By the end of the cycle, that company had set records in all directions. Their physical fitness tests were the best of any training company in the army the month they finished the cycle. As a company, they set records for marksmanship with just about all standard weapons. The company also set new records at Camp Gordon, Georgia for having the highest AWOL rate, the highest loss of trainees from the cycle due to illness, and the highest rate of trainees disciplined under Article 15 or by courts martial. (The next two succeeding 16-week cycles in that training company were pushed until they bettered those records.)

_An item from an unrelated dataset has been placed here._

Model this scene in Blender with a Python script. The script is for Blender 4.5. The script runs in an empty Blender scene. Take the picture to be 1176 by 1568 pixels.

Some months after leaving basic training, I was in Korea "enjoying" the war. Well, at least I was happy to read (in the Far East edition of Army Times) that most of the officers and leading NCOs of Company B, Provost Marshal Training Center, Camp Gordon, Georgia were being court martialed, for whatever charge was equivalent to cruelty to trainees.

They deserved it. I know: that was my old company.

-- mike salovesh <salovesh@niu.edu> PEACE !!!

P.S.: Note to very old Army hands: Remember the training film "The late Company B"? I always thought the cadre of my first basic training company were moved to their wild efforts by a wish to overcome any threat of that epithet being attached to THEIR company.

P.P.S.: Let's be sensible. I still walk as much as three or four miles in a day, but that's all I'd want to depend on. On a LONG day.